"Strefa interesów" w reżyserii Jonathana Glazera to wstrząsające studium zła. Nagrodzony dwoma Oscarami film ukazuje prywatne życie Rudolfa Hössa, komendanta obozu Auschwitz, i jego rodziny w idyllicznej scenerii domu i ogrodu na obrzeżach obozu koncentracyjnego. Jak zauważa krytyk Michał Walkiewicz, "to opowieść o prywatnym raju w środku cudzego piekła". Od dziś film można oglądać na platformie Max.
Rudolf Höss (Christian Friedel) wraz z żoną Hedwig (Sandra Hüller) oraz piątką dzieci i psem mieszkają w elegancko urządzonym, idealnie czystym domu z rajskim ogrodem. Celebrują wspólne posiłki, świętują urodziny, przyjmują gości szczycąc się tym, co w życiu osiągnęli. Są uważani za ludzi sukcesu i tak się też czują. W "Strefie interesów" brytyjski reżyser Jonathan Glazer przedstawia rodzinną idyllę komendanta obozu koncentracyjnego Auschwitz-Birkenau. Jedyne, co zakłóca sielską atmosferę, to odgłosy dobiegające zza ścian domu i muru ogrodu: krzyki, błaganie o litość, strzały. Tam bowiem rozpościera się obóz koncentracyjny, w którym Höss odpowiada za sprawną organizację przemysłu masowego zabijania.

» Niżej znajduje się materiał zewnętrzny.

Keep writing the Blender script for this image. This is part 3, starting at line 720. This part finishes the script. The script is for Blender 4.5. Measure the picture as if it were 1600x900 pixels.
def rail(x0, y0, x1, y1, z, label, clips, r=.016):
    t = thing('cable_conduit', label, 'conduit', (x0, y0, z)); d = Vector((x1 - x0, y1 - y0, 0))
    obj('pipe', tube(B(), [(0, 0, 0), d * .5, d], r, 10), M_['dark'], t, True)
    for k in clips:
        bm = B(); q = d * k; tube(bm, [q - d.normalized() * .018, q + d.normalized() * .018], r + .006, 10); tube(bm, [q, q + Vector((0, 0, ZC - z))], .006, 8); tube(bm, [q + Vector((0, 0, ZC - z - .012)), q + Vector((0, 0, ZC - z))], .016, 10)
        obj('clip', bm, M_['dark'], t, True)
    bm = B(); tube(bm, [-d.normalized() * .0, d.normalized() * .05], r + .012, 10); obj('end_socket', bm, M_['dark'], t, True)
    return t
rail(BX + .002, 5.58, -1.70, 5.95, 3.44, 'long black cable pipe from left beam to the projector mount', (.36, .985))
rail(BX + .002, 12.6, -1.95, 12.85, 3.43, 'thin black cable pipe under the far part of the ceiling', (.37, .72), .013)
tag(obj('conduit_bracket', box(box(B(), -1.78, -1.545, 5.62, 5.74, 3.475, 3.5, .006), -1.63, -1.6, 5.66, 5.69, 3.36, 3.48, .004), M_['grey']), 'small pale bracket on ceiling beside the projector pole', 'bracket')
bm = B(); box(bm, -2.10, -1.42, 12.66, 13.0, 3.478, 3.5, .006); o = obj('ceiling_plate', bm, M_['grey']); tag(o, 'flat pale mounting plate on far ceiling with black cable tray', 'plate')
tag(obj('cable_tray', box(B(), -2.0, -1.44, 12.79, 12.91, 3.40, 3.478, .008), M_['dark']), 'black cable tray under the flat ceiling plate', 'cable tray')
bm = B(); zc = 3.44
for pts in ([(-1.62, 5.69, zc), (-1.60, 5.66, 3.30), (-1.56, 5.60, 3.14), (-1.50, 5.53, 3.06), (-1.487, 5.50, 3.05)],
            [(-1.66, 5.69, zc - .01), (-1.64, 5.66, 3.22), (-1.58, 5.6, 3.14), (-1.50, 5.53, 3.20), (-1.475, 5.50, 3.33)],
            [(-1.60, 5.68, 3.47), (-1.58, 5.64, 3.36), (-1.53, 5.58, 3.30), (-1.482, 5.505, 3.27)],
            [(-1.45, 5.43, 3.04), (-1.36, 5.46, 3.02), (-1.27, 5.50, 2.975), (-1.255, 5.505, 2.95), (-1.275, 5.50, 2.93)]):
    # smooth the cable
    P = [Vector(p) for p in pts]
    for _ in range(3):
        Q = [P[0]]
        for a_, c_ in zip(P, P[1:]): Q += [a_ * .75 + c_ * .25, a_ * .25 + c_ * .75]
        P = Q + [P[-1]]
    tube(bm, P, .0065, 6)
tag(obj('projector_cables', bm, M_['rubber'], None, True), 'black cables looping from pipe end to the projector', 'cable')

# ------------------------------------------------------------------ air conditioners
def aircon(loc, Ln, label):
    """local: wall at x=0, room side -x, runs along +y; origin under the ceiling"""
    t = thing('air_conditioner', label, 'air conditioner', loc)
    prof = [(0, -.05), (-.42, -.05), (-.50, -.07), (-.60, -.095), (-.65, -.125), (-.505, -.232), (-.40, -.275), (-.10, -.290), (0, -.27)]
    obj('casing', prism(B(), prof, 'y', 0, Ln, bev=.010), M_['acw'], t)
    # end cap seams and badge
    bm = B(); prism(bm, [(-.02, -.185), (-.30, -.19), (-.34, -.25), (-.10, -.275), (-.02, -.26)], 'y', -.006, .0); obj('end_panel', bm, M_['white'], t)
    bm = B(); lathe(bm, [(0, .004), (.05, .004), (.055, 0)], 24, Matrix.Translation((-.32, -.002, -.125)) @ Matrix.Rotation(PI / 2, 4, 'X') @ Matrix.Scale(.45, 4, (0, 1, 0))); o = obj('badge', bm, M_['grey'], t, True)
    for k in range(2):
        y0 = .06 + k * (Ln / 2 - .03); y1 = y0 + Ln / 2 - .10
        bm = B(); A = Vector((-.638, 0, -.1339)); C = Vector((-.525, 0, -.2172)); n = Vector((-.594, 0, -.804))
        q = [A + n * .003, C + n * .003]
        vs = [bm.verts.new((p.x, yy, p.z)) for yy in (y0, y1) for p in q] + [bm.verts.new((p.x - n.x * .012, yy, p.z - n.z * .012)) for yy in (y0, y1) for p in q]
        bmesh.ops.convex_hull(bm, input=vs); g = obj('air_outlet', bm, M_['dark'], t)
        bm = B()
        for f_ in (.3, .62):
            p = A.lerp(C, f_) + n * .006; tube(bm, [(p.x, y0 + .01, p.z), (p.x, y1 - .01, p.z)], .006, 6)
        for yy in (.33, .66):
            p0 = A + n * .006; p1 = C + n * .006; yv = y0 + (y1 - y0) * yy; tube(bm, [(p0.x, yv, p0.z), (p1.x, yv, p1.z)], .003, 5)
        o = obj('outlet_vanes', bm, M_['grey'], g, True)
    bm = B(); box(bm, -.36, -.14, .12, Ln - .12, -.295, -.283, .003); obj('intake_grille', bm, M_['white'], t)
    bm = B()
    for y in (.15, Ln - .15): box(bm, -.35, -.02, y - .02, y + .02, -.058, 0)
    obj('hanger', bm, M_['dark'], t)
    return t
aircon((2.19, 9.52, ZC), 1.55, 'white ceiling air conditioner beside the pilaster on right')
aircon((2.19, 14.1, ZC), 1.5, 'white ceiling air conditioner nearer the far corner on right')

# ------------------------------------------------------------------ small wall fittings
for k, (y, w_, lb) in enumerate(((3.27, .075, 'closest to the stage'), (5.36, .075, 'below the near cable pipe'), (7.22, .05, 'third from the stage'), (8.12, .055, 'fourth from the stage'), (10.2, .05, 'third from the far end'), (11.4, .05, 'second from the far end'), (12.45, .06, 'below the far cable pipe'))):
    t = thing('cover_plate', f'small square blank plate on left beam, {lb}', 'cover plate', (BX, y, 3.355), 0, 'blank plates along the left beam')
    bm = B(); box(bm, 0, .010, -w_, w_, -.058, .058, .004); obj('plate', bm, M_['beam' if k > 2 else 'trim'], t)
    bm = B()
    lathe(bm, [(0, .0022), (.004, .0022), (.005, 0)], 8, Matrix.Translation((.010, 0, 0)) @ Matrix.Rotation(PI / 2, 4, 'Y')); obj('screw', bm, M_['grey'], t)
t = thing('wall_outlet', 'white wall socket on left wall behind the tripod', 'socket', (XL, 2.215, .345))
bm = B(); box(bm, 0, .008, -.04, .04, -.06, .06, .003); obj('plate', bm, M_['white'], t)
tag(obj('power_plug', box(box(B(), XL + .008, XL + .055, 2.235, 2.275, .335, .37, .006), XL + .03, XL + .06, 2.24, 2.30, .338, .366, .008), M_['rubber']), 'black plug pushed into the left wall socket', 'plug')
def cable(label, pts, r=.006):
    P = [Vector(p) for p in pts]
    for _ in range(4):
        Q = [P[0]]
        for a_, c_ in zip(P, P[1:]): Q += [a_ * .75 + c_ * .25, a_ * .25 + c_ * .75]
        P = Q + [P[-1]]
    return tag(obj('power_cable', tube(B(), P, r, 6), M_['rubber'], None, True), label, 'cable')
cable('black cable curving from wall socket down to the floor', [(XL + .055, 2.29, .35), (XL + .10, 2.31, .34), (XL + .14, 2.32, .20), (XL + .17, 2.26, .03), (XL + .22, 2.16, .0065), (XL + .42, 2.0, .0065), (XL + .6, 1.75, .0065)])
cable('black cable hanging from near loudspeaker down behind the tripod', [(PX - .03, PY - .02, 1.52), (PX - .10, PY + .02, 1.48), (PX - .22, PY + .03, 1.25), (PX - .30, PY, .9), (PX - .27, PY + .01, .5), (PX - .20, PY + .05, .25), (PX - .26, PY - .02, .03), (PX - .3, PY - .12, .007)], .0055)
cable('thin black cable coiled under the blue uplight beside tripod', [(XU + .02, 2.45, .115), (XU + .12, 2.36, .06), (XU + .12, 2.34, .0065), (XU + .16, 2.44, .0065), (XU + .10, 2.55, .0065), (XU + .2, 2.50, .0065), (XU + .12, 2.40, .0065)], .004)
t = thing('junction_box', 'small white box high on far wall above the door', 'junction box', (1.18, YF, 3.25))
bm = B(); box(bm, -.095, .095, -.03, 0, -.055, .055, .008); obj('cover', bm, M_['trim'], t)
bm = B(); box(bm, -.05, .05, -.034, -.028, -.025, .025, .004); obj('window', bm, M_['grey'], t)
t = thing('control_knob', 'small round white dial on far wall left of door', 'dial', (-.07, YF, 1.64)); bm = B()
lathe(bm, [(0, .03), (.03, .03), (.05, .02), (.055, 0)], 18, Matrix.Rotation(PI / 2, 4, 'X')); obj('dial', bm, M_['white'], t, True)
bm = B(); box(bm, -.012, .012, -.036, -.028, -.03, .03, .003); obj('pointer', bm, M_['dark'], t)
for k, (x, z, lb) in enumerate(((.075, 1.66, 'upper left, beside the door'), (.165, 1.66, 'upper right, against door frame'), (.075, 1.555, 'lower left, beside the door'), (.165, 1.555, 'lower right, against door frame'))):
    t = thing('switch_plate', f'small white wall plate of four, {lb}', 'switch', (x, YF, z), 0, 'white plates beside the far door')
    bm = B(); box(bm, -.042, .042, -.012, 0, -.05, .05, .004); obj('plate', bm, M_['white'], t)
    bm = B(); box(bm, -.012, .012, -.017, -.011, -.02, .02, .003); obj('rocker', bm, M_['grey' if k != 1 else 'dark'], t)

Film, nakręcony na podstawie powieści Martina Amisa, został wysoko oceniony przez krytyków. Michał Walkiewicz na portalu Filmweb pisze, że "Strefa interesów" robi "kolosalne wrażenie (…). To opowieść o prywatnym raju w środku cudzego piekła, historia o spełnionych oprawcach, z której pączkuje film o niewidzialnych ofiarach". Tomasz Raczek zwraca uwagę, że to "wyrafinowany, brutalistycznie (nie brutalnie!) wystylizowany film o rodzinie komendanta obozu w Oświęcimiu pokazujący perfekcję i zwyczajność zła".
Producentka Ewa Puszczyńska w programie "Monika Olejnik. Otwarcie" podkreślała, że "Strefa interesów" jest przestrogą, bo historia się powtarza. - To nie jest film historyczny w naszym rozumieniu. To jest film, który opowiada o tam i teraz - stwierdziła Puszczyńska.
Dwa Oscary i trzy nagrody BAFTA
"Strefa interesów", która miała premierę w 2023 roku, zdobyła liczne nominacje i nagrody. To m.in. dwa Oscary za najlepszy film międzynarodowy i najlepszy dźwięk (współtworzony przez polskich dźwiękowców ze studia "Dreamsound"), trzy statuetki BAFTA za najlepszy film brytyjski, najlepszy film nieanglojęzyczny i najlepszy dźwięk, a także Grand Prix i nagroda FIPRESCI przyznane na festiwalu w Cannes.
Obsypany nagrodami obraz powstał nakładem pracy wielu polskich twórców i został w całości zrealizowany w Polsce. Autorem zdjęć jest Łukasz Żal, za produkcję odpowiadała m.in. Ewa Puszczyńska, za scenografię Joanna Kuś i Katarzyna Sikora, za kostiumy Małgorzata Karpiuk. Polskim koproducentem jest Instytucja Filmowa Silesia Film.
Max należy do grupy Warner Bros. Discovery, właściciela TVN24.